The Luddite’s dilemma

Chancing upon the Unabomber’s cabin, while visiting Lincoln, Montana (on my Internet screen), I had a look inside. Ted Kaczynski, the Unabomber, a mathematics prodigy and a domestic terrorist, committed his last murder in June at the ADX Florence (a “supermax” security prison in Colorado). It was a self-murder (selbstmord, as the Germans say). Before going to gaol, he had a 35,000-word essay entitled “Industrial Society and its Future,” which the Washington Post published in 1995 (with the official encouragement of Janet Reno). I went to some trouble to obtain that number of the Post, at the time.

As I recall, it was a reasonably coherent exposition of the Luddite’s doctrinal position, or “ecofascist” as its opponents now say, though it left this reader wondering: Why did he kill people by mailing them bombs? The flaw here was that these targets were specific individuals, not gratuitously slaughtered while demolishing their machines. Even Kaczynski himself seemed aware of this contradiction.

But it is while looking around his cabin, off the Stemple Pass Road in the woods to the south of Lincoln, that we feel the weight of this dilemma.

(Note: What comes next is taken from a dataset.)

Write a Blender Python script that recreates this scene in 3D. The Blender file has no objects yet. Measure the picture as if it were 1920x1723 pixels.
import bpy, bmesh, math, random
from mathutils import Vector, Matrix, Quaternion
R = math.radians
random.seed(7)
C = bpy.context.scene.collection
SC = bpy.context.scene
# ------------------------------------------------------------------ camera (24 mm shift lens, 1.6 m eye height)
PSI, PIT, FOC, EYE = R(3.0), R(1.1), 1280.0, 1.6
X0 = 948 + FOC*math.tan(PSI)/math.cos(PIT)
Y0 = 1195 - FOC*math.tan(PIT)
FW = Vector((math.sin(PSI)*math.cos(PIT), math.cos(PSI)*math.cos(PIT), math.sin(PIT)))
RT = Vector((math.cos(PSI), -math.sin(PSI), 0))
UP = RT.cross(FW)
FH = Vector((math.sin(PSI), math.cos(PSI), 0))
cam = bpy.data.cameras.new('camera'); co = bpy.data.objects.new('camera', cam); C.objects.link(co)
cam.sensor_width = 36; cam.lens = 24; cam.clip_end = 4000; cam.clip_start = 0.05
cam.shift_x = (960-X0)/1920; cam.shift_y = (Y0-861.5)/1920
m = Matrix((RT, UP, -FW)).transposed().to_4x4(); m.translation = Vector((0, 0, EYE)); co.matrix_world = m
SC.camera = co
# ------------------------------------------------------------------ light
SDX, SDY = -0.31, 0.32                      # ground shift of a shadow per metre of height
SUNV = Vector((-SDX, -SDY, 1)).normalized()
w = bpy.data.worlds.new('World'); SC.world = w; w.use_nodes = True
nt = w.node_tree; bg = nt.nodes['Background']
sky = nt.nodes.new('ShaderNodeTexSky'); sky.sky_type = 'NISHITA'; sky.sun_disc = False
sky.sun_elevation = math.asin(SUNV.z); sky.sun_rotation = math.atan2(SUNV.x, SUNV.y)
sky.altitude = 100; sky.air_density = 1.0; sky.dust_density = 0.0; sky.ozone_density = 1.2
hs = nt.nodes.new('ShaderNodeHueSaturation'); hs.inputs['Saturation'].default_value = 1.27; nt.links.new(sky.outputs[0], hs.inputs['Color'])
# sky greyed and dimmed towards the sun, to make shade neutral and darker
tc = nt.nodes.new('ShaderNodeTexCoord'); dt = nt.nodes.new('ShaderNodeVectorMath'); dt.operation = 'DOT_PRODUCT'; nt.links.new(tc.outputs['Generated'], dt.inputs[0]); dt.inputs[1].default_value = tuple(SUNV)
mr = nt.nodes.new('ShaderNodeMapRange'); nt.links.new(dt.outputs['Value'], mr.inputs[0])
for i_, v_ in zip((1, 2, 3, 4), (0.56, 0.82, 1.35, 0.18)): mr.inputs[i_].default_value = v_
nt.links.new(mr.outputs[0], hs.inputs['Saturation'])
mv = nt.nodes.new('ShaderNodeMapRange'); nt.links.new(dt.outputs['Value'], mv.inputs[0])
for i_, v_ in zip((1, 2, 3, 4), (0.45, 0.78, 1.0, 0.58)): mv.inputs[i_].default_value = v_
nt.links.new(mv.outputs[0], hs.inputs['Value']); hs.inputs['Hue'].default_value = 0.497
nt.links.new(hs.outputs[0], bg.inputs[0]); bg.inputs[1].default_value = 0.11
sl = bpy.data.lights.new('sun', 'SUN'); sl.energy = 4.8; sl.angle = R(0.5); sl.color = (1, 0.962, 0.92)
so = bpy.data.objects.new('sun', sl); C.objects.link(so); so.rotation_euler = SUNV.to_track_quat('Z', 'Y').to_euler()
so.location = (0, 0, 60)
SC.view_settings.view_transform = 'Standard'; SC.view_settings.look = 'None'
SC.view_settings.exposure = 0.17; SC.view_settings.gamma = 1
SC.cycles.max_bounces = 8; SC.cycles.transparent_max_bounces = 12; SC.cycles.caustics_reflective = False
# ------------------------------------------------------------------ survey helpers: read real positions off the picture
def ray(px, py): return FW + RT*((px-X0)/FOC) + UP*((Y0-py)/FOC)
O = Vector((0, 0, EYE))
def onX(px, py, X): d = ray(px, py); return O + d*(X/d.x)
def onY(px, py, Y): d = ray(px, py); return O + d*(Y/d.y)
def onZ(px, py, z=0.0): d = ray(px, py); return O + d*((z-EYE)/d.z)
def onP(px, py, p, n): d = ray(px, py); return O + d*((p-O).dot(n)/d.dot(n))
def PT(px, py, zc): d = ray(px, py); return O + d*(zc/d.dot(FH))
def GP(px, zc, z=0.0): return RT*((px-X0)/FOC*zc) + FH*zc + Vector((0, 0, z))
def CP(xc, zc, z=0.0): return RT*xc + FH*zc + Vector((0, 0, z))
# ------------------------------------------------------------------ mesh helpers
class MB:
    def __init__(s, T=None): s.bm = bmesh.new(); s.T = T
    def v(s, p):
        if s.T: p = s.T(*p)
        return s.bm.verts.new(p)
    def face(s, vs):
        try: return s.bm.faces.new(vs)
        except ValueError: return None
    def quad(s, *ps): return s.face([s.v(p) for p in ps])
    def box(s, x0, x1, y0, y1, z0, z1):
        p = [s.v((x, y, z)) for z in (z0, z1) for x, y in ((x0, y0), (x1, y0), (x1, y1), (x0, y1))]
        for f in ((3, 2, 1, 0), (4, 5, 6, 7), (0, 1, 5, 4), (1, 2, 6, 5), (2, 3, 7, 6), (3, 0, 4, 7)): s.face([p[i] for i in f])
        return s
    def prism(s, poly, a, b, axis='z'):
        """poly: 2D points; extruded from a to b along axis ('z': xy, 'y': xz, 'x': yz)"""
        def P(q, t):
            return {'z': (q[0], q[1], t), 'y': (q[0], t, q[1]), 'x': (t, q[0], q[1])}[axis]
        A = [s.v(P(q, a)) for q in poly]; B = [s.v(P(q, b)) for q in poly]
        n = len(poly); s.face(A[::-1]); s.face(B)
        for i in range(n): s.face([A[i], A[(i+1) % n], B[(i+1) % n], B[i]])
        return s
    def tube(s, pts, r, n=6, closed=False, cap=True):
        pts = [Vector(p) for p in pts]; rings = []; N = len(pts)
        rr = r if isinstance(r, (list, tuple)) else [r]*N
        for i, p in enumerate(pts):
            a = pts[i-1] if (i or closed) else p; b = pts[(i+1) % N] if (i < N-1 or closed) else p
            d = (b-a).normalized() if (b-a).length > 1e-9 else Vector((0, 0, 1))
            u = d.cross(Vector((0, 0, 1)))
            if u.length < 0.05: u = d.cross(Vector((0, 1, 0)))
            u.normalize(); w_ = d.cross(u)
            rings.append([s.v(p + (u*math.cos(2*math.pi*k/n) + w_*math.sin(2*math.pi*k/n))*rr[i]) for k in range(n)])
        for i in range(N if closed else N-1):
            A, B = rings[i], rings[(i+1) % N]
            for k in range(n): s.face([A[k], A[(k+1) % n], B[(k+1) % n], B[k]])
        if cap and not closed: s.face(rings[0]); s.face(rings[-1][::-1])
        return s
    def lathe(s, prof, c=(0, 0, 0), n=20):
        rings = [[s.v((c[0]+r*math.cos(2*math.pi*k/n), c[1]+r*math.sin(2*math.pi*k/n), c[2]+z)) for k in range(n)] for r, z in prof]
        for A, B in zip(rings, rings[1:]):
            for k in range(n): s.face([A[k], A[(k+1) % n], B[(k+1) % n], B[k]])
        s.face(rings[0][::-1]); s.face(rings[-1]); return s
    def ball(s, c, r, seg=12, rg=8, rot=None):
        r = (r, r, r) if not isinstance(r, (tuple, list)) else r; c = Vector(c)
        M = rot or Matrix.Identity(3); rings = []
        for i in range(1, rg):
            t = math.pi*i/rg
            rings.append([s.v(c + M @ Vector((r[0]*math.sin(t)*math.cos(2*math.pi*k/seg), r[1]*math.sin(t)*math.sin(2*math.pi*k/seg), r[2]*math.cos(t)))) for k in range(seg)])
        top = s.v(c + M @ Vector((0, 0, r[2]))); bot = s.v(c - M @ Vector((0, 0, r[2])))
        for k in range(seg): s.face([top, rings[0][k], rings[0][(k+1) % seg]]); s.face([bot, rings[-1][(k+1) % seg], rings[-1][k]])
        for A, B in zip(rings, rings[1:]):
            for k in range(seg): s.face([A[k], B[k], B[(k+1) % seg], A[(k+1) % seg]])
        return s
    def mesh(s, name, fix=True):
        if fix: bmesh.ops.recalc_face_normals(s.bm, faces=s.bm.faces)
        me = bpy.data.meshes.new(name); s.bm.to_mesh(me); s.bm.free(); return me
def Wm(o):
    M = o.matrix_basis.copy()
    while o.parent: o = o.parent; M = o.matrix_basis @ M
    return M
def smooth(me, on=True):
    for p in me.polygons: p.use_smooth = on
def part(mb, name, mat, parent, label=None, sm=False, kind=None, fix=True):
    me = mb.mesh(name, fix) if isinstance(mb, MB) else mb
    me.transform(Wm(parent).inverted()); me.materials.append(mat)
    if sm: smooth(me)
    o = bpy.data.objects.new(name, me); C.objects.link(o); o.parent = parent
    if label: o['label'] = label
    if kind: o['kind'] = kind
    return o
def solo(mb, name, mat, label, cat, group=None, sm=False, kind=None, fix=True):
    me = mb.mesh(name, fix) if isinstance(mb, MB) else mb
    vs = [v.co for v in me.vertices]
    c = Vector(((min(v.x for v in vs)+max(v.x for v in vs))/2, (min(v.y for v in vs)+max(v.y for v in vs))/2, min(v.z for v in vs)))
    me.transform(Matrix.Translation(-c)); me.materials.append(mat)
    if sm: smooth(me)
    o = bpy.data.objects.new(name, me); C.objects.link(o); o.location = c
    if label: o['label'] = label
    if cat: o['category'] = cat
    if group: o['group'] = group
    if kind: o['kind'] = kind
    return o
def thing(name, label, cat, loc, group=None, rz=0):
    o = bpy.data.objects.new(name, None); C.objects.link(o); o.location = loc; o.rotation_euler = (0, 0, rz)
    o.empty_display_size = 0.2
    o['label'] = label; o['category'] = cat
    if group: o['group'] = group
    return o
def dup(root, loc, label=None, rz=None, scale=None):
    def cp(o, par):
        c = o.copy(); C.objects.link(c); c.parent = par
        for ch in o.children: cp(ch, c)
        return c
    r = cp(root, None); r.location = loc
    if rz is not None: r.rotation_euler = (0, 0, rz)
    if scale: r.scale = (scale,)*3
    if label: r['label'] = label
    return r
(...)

There was no expressive spontaneity in the Unabomber’s acts, for he required much research and preparation. While I was delighted to see a Latin schoolbook, several paperback translations of Tacitus, and a mediaeval history on his shelves, they groaned not from books but with his matériel as a bomber. He erred, not in his declensions, but in his partiality for cybernetic and technological means.

No proper Luddite will embrace mechanical methods to such a degree. The beauty of Ludditism should consist in the destruction of sophisticated machinery with unsophisticated gear (and the disabling of the machines, not the people — but then, I am a stickler). The mission is to advance a pastoral cause, not to systematically extend the frontiers of “urbanity.”

Given this dilemma, one wonders whether the young counter-revolutionary should consider becoming a Luddite at all.